Development
Gamification and Your Mobile App Development
Joe Farrell
Written on December 12, 2014
How to perfect gamification in your app.
Gamification is one of the most popular buzzwords when discussing mobile app strategy. So what does it mean? Gamification is the application of game mechanics to non-game contexts, encouraging action and rewarding accomplishments.
Over the past few years, more and more product owners have come to me asking to “gamify this app.” But when pushed on what they mean by “gamification” most clients had a good understanding of the basic concept but didn’t know how to incorporate it into their mobile app.
Loads of popular apps have committed to the gamification process. Nest has doubled down on this concept by providing gamified features like ranking and badges (leaves). Automatic (the driving companion app) gives real-time, audio feedback on bad driving, badges and a weekly score (mine is 95 out of 100! #BeatThat). Audible also provides all sorts of badges.
The list goes on and on. It’s undeniably fun, but why are so many apps rewarding us for just…living our lives?
We are social (and competitive) animals
When Automatic tells me I’m in the top 5% of drivers I get a little swell of pride (and a fun little release of dopamine in my brain). But why do I care if an app tells me I’m performing well against a bunch of other people I don’t know? Because it reminds me that I’m a part of something bigger than myself.
Robin Dunbar of Oxford University argues that the very evolution of the human brain was driven by our increasingly complex social relationships. And belonging to a group gives us a sense of identity. It helps us understand who we are and feel a part of something. That belonging is essential to our brain’s development.
Perpetual Desire
Incentive salience describes how our minds react when we anticipate a reward. When we get a reward we feel a rush or a high. This is our mind releasing dopamine rewarding us for a job well done. But it turns out that even when we think we’re going to get a reward, our brain gives us the dopamine shot.
This release not only gives us pleasant feeling but also increase motivation to complete the task and actually get the reward. Dopamine has been found to augment decision-making by influencing the priority, or level of desire for an outcome.
Balancing Act
The problem with gamification in life, and in apps, is balance.
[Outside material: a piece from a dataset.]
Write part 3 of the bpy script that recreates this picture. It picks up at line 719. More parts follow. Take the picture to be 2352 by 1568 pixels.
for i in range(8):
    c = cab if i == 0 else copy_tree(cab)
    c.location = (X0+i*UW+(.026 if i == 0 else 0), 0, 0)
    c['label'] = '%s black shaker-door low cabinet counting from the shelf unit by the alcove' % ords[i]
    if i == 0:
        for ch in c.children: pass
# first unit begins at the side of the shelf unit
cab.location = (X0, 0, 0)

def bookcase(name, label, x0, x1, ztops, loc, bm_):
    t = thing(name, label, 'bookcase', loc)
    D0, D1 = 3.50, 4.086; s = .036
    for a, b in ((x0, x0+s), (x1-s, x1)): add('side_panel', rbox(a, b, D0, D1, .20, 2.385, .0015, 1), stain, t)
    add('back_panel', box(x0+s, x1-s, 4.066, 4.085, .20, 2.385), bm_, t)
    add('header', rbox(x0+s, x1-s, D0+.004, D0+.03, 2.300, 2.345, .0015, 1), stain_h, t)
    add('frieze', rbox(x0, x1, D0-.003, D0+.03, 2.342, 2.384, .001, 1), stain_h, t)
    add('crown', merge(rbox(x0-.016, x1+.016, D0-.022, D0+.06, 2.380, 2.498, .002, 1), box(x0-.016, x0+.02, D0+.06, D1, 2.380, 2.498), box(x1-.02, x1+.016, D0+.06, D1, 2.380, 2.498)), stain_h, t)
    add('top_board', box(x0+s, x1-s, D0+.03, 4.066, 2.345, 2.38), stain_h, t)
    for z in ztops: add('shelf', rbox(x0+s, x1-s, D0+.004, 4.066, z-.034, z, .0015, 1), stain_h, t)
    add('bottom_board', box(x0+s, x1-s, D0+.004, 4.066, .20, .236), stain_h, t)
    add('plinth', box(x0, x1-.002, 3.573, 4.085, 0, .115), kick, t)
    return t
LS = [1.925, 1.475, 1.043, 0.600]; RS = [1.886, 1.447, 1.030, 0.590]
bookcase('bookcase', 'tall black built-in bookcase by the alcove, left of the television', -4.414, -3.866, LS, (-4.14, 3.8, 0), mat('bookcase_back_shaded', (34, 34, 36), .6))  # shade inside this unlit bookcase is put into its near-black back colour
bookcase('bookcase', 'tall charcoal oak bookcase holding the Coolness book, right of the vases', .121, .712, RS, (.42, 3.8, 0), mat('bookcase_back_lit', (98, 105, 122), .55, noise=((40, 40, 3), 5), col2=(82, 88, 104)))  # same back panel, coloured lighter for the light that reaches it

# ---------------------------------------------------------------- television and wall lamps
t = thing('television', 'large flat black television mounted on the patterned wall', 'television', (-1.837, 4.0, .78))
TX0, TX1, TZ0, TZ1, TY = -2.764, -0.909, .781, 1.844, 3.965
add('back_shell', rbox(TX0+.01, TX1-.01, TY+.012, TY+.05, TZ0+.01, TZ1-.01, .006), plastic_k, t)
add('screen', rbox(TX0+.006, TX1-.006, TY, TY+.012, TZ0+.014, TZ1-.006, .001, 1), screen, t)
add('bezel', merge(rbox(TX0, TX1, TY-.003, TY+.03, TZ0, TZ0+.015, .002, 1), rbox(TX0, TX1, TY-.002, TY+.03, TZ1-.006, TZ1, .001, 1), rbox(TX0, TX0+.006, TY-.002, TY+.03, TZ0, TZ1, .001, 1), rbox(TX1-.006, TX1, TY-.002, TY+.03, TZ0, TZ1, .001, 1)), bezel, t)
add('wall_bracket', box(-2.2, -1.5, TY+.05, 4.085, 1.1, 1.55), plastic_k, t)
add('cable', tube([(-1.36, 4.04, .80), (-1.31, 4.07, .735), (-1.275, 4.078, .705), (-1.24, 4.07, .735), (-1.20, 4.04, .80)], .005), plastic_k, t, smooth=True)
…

If a game is too easy, our minds don’t see it as a challenge, we get bored and (most importantly) the flood of dopamine into our neural pathways stops.
If we make the gamified app too hard, people can’t get rewarded frequently enough. Not enough dopamine and it’s “bye-bye, pleasure and contentment” and “hello, annoyance and irritation”.
Is there a Secret Formula?
Surprisingly the answer is “yes”. Tom Chatfield, game theorist and author of Fun Inc.: Why Gaming Will Dominate the Twenty-First Century provides gamification guidelines based on massive data samples. These guidelines should absolutely influence your gamification strategy, because games that possess these characteristics have a much higher chance of being well-balanced and enjoyable to users.
- Let the user achieve goals ~25% of the time (not too easy, not too hard)
- Challenge the user to complete approximately 15 (5-20) tasks to receive a reward.
- Vary the reward. ~90% give a standard reward, but ~10% give a great reward, and .1% an amazing reward.
- Include multiple long- and short-term aims (One task is boring, and long tasks alone are exhausting with rewards too hard to reach).
- Reward effort, but don’t punish failure.
- Provide rapid and frequent feedback (It is hard to learn when there isn’t appropriate feedback).
- Provide experience bars measuring and showing progress.
- Include the element of uncertainty. Randomizing rewards really excites our mind.
- Keep the finish line in sight.
- At task 13, increase the chance of reward to 75%.
- Include a social component, by being sure to build a community.
The game of life
Apps are uniquely suited for gamification because our smartphones are always close to us. As a result, they’re right there when you want to log a meal, a work out or are driving. Gamified apps tap into our innate desire to seek rewards, making the simple act of turning up your heat or driving to the store a chance to get a dopamine burst and a sense of belonging. Pretty powerful.